Pengkajian seperti yang dipra-syaratkan oleh Undang-Undang Nomor 25
Tahun 1999 selayaknya menggunakan analisa empiris variabel penentu.
Alokasi Umum Dana Perimbangan dari data
time-series yang telah
terkumpul pada tingkat daerah maupun pusat, yang diperhitungkan secara
kuantitatif melalui gambaran tentang kebutuhan dan sumber potensi yang
ada di daerah dalam hubungannya dengan dana perimbangan antara pusat dan
daerah, serta menganalisis hasil perhitungan kebutuhan dan potensi
daerah secara kuantitatif untuk menent ukan jumlah nilai besaran bobt
daerah berdasarkan perhitungan variabel-variabel yang telah ditentukan.
Data yang dibutuhkan untuk kegiatan pengkajian seperti ini mencakup data
kondisi sosial ekonomi wilayah provinsi dan kabupaten/kota yang akan
dikumpulkan secara sekunder, melalui penggunaan publikasi-publikasi
daerah dan nasional serta sumber lainnya yang dianggap relevan.

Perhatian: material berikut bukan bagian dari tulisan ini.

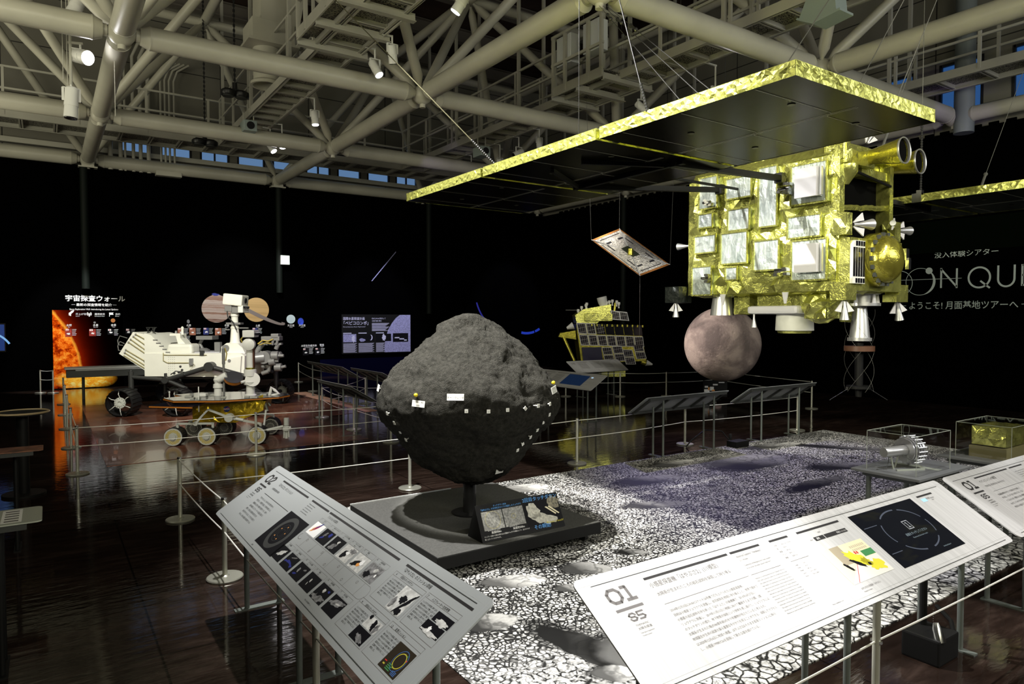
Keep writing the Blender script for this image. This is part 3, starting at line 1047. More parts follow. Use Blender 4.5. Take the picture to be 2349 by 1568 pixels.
m_marsborder = pm('pale_salmon_sky_strip', (0.62, 0.36, 0.26), 0.4)
mb = MB().prism([(0.55, 9.05, 0), (3.75, 9.10, 0), (3.75, 11.62, 0), (5.04, 11.72, 0), (4.95, 15.7, 0), (0.55, 15.7, 0)], (0, 0, 0.005))
o = mb.build('martian_floor_mat', m_mars)
tag(o, 'reddish-brown printed mars-surface mat under the two rovers', 'floor mat')
mb = MB().prism([(4.62, 15.69, 0.005), (4.95, 15.69, 0.005), (5.04, 11.73, 0.005), (4.78, 11.71, 0.005)][::-1], (0, 0, 0.001))
mb.build('pale_border', m_marsborder, o)

# ------------------------------------------------------------------ barrier posts and cords
m_base = pm('brushed_disc_metal', (0.42, 0.42, 0.36), 0.35, 0.6)


def stanchion_parts(t):
    MB().lathe((0, 0, 0), (0, 0, 0.03), [(0, 0.112), (0.009, 0.115), (0.015, 0.110), (0.018, 0.03), (0.026, 0.02)], 28).build('base_disc', m_base, t, smooth=30)
    MB().tube((0, 0, 0.015), (0, 0, 0.525), 0.016, n=16).build('pole', m_pole, t, smooth=35)
    MB().tube((0, 0, 0.520), (0, 0, 0.533), 0.0185, n=16).box((-0.006, -0.026, 0.502), (0.006, 0.026, 0.516)).box((-0.006, -0.024, 0.300), (0.006, 0.024, 0.312)).build('cord_clip', m_chrome, t)


POSTS = {
    'F': (0.26, 8.79, 'slim barrier post at the near left corner of the mars mat'),
    'F1': (0.25, 10.63, 'slim barrier post second from the near corner along the mars mat left side'),
    'F2': (0.25, 12.5, 'slim barrier post third from the near corner along the mars mat left side'),
    'F3': (0.26, 14.36, 'slim barrier post fourth from the near corner along the mars mat left side'),
    'F4': (0.27, 16.13, 'slim barrier post farthest along the mars mat left side, against the sun picture'),
    'W1': (0.12, 18.73, 'far slim barrier post at the foot of the sun picture, the right one of two'),
    'W2': (-0.12, 18.9, 'far slim barrier post at the foot of the sun picture, the left one of two'),
    'D': (2.14, 8.78, 'slim barrier post in front of the small rover front wheel'),
    'D2': (3.89, 8.64, 'slim barrier post on the floor just left of the asteroid model equator'),
    'M1': (3.87, 9.95, 'slim barrier post between the legs of the tilted panel beside the mars mat'),
    'M2': (3.90, 11.49, 'slim barrier post at the far end of the tilted panel beside the mars mat'),
    'M3': (5.26, 12.89, 'slim barrier post close to the asteroid model left edge, beyond the tilted panel'),
    'M4': (5.13, 15.75, 'slim barrier post behind the big rover right wheel, right of two'),
    'M5': (5.56, 18.24, 'slim barrier post behind the big rover right wheel, left of two'),
    'B': (0.91, 6.30, 'slim barrier post left of the zero-two panel, the farther one'),
    'A': (0.94, 4.71, 'slim barrier post at the far left corner of the zero-two panel'),
    'A2': (0.95, 2.91, 'slim barrier post under the front edge of the zero-two panel'),
    'C': (2.98, 6.17, 'slim barrier post showing below the left underside of the asteroid model'),
    'E': (5.11, 6.13, 'slim barrier post standing alone right of the asteroid model'),
    'G1': (7.10, 6.25, 'slim barrier post behind the legs of the back-turned panel'),
    'G': (9.39, 6.07, 'slim barrier post at the far back edge of the moon mat'),
    'H': (2.94, 1.51, 'slim barrier post under the front edge of the large zero-one panel'),
    'S1': (9.35, 11.6, 'slim barrier post in front of the tilted gold lander'),
    'S2': (11.2, 10.4, 'slim barrier post left below the hanging moon globe'),
    'S3': (10.3, 10.9, 'short slim barrier post between the lander and the moon globe'),
    'S4': (12.6, 10.2, 'slim barrier post below the moon globe bottom'),
    'S5': (11.9, 7.4, 'slim barrier post right of the moon globe in the dark'),
    'S6': (9.8, 13.2, 'faint slim barrier post behind the lander right side'),
}
proto = thing('barrier_post', POSTS['F'][2], 'barrier post', (POSTS['F'][0], POSTS['F'][1], 0), 'slim barrier posts with cords', local=True)
stanchion_parts(proto)
for k, (x, y, lab) in POSTS.items():
    if k != 'F':
        copy_tree(proto, (x, y, 0), label=lab)
ROPES = [('F', 'D', 'from the mat corner post to the small rover'), ('D', 'D2', 'from the small rover to the post by the asteroid'), ('D2', 'M1', 'beside the tilted panel legs'), ('M1', 'M2', 'behind the tilted panel'),
         ('F', 'F1', 'first span along the mars mat left side'), ('F1', 'F2', 'second span along the mars mat left side'), ('F2', 'F3', 'third span along the mars mat left side'), ('F3', 'F4', 'fourth span along the mars mat left side'),
         ('W1', 'W2', 'between the two far posts under the sun picture'), ('M2', 'M3', 'leading to the post by the asteroid edge'), ('M3', 'M4', 'running back past the dark panels'), ('M4', 'M5', 'behind the big rover'),
         ('B', 'A', 'sloping toward the zero-two panel corner'), ('A', 'A2', 'running under the zero-two panel front edge'), ('B', 'C', 'crossing above the zero-two panel'), ('C', 'E', 'passing behind the asteroid model'), ('E', 'G1', 'from the lone post to the back-turned panel'),
         ('G1', 'G', 'behind the two back-turned panels'), ('S1', 'S3', 'in front of the lander'), ('S3', 'S2', 'left of the moon globe'), ('S2', 'S4', 'under the moon globe'), ('S4', 'S5', 'in the dark right of the moon globe'), ('M3', 'S1', 'between the asteroid and the lander')]


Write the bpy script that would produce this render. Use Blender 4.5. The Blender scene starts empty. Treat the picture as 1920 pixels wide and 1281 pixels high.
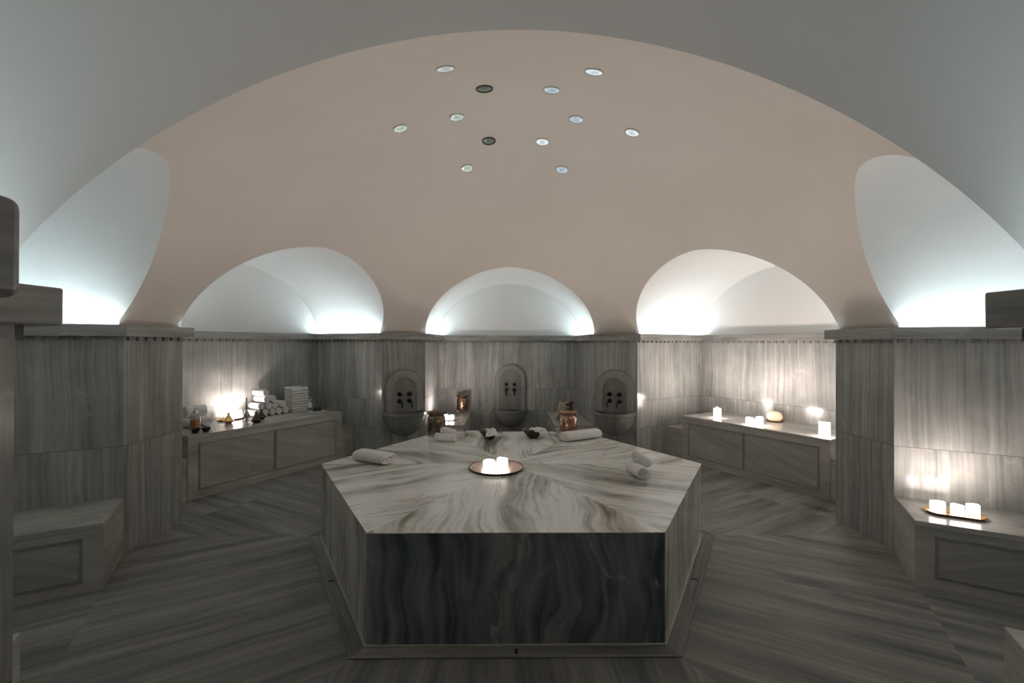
import bpy, math, random
from mathutils import Vector, Matrix, noise as mnoise
random.seed(7)
SC = bpy.context.scene
COL = SC.collection
PI = math.pi

# ------------------------------------------------------------------ dimensions
AP, PW = 2.8425, 0.299            # pillar apothem, half width
NA, NH = 2.6112, 1.1622           # niche opening distance, niche half width
ND = 1.292                        # niche depth
NB = NA + ND
ZB, ZT = 1.587, 1.673             # cornice bottom / top
OV = 0.065                        # cornice overhang
DR, DZ = 3.3065, 0.0897           # dome sphere
VC, VS, VN = 2.5325, 1.7072, 1.79 # vault crown, spring, exponent
TR, TH = 1.528, 0.579             # platform circumradius, height
BH, BW = 0.417, 0.538             # low bench height, width

def az(a):
    return Vector((math.cos(math.radians(a)), math.sin(math.radians(a)), 0.0))
def at(k, a, t, z=0.0):           # niche frame -> world
    A = az(k); return A * a + Vector((-A.y, A.x, 0)) * t + Vector((0, 0, z))

# ------------------------------------------------------------------ materials
class NT:
    def __init__(s, name):
        s.m = bpy.data.materials.new(name); s.m.use_nodes = True
        s.t = s.m.node_tree; s.t.nodes.clear()
        s.out = s.n('ShaderNodeOutputMaterial')
    def n(s, typ, **kw):
        x = s.t.nodes.new(typ)
        for k, v in kw.items():
            if hasattr(x, k): setattr(x, k, v)
        return x
    def l(s, a, b): s.t.links.new(a, b)
    def val(s, sock, v):
        if hasattr(v, 'is_output') or isinstance(v, bpy.types.NodeSocket): s.l(v, sock)
        else: sock.default_value = v
    def math(s, op, a, b=0.0, c=0.0):
        x = s.n('ShaderNodeMath'); x.operation = op
        for i, v in enumerate((a, b, c)): s.val(x.inputs[i], v)
        return x.outputs[0]
    def comb(s, a, b, c=0.0):
        x = s.n('ShaderNodeCombineXYZ')
        for i, v in enumerate((a, b, c)): s.val(x.inputs[i], v)
        return x.outputs[0]
    def noise(s, vec, scale=1.0, detail=3.0, rough=0.5):
        x = s.n('ShaderNodeTexNoise'); s.l(vec, x.inputs['Vector'])
        x.inputs['Scale'].default_value = scale; x.inputs['Detail'].default_value = detail
        x.inputs['Roughness'].default_value = rough
        return x.outputs['Fac']
    def ramp(s, fac, stops, interp='LINEAR'):
        x = s.n('ShaderNodeValToRGB'); s.l(fac, x.inputs[0]); x.color_ramp.interpolation = interp
        e = x.color_ramp.elements
        while len(e) < len(stops): e.new(0.5)
        for i, (p, c) in enumerate(stops):
            e[i].position = p; e[i].color = (*c, 1) if len(c) == 3 else c
        return x.outputs[0]
    def mix(s, fac, a, b, blend='MIX'):
        x = s.n('ShaderNodeMix'); x.data_type = 'RGBA'; x.blend_type = blend
        s.val(x.inputs[0], fac)
        for sock, v in ((x.inputs[6], a), (x.inputs[7], b)):
            if isinstance(v, bpy.types.NodeSocket): s.l(v, sock)
            else: sock.default_value = (*v, 1)
        return x.outputs[2]
    def bsdf(s, color=None, rough=0.5, metal=0.0, **kw):
        b = s.n('ShaderNodeBsdfPrincipled')
        if color is not None:
            if isinstance(color, bpy.types.NodeSocket): s.l(color, b.inputs['Base Color'])
            else: b.inputs['Base Color'].default_value = (*color, 1)
        s.val(b.inputs['Roughness'], rough); b.inputs['Metallic'].default_value = metal
        for k, v in kw.items():
            k = k.replace('_', ' ')
            if isinstance(v, tuple) and len(v) == 3: v = (*v, 1)
            s.val(b.inputs[k], v)
        s.l(b.outputs[0], s.out.inputs[0]); s.b = b
        return b
    def bump(s, h, strength=0.3, dist=0.01):
        x = s.n('ShaderNodeBump'); s.l(h, x.inputs['Height'])
        x.inputs['Strength'].default_value = strength; x.inputs['Distance'].default_value = dist
        s.l(x.outputs[0], s.b.inputs['Normal'])

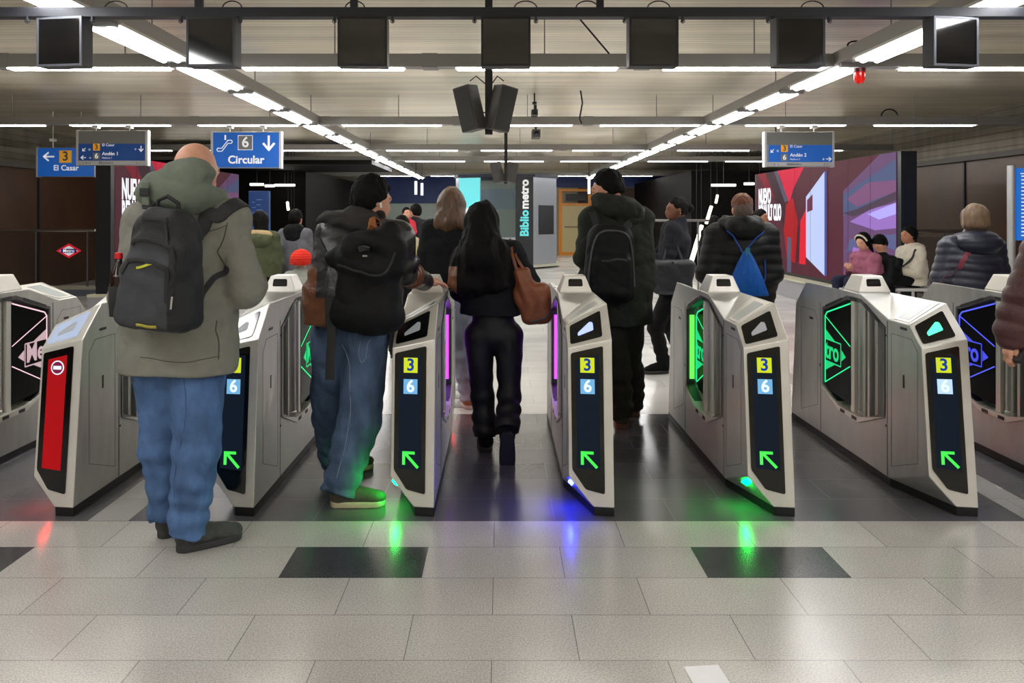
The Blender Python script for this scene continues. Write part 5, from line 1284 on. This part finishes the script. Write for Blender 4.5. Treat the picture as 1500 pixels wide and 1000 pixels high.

Disamping data sekunder, untuk memperluas cakrawala rumusan, juga
diperlukan data primer sebagai data analisis tentang persepsi “
stake-holders”
daerah dari objek kajian. Komponen keluaran yang harus ditargetkan
paling tidak untuk kegiatan pengkajian sebelum diberlakukannya
Undang-Undang Nomor 25 Tahun 1999 seperti yang telah diuraikan
sebelumnya antara lain dapat diperinci sebagai berikut:
- Disain model perhitungan bobot besaran penentuan sistem Dana
Perimbangan untuk Alokasi Umum masing-masing daerah ototnom (Provinsi
dan Kabupaten/Kota).
- Paket perhitungan aplikasi bobot besaran penentuan Dana
Perimbangan untuk Alokasi Umum masing-masing daerah otonom (Provinsi dan
Kabupaten/Kota) sebagai bahan masukan kebijakan bagi Dewan Pertimbangan
Otonomi Daerah, khususnya Sekretariat Perimbangan Keuangan antara
Pemerintah Pusat dan Daerah dalam penetapan Alokasi Umum Dana
Perimbangan untuk masing-masing daerah otonom.
- Paket-paket pemutakhiran model sebagai bagian dari kegiatan
pengembangan yang akan dilakukan sebagai komponen keluaran lanjutan
sebagai masukan pada tahun-tahun berikutnya bagi Dewan Pertimbangan
Otonomi daerah yang membidani Perimbangan Keuangan Pemerintah Pusat dan
Daerah.
Dana Alokasi Umum (DAU) berfungsi pemerataan antar Daerah dengan
tujuan semua Daerah memiliki kemampuan yang relatif sama untuk membiayai
pengeluarannya dalam pelaksanaan azas desentralisasi. Dana alokasi umum
dialokasikan berdasarkan suatu rumus yang memasukkan unsur potensi
penerimaan Daerah dan kebutuhan objektif pengeluaran Daerah, dan dengan
memperhatikan ketersediaan dana Anggaran Pendapatan dan Belanja Negara
(APBN). Jumlah dana Alokasi Umum ditetapkan minimal 25 % (dua puluh lima
persen) dari penerimaan dalam negeri yang ditetapkan Anggaran
Pendapatan dan Belanja Negara (APBN) dengan ketentuan 90 % (sembilan
puluh persen) untuk Kabupaten/Kota dan 10 % (sepuluh persen) untuk
Provinsi. Perhitungan dana alokasi tersebut dilakukan oleh Sekretariat
Bidang Perimbangan Keuangan Pusat-Daerah. Dalam hal terjadi perubahan
kewenangan di antara Daerah Provinsi dan Daerah Kabupaten/Kota,
persentase Dana Alokasi Umum untuk Daerah Provinsi dan Daerah
Kabupaten/Kota, disesuaikan dengan perubahan tersebut. Dalam
memperhitungkan dana alokasi umum untuk Provinsi dan Kabupaten/Kota,
akan digunakan kriteria potensi daerah dan kebutuhan objektif daerah.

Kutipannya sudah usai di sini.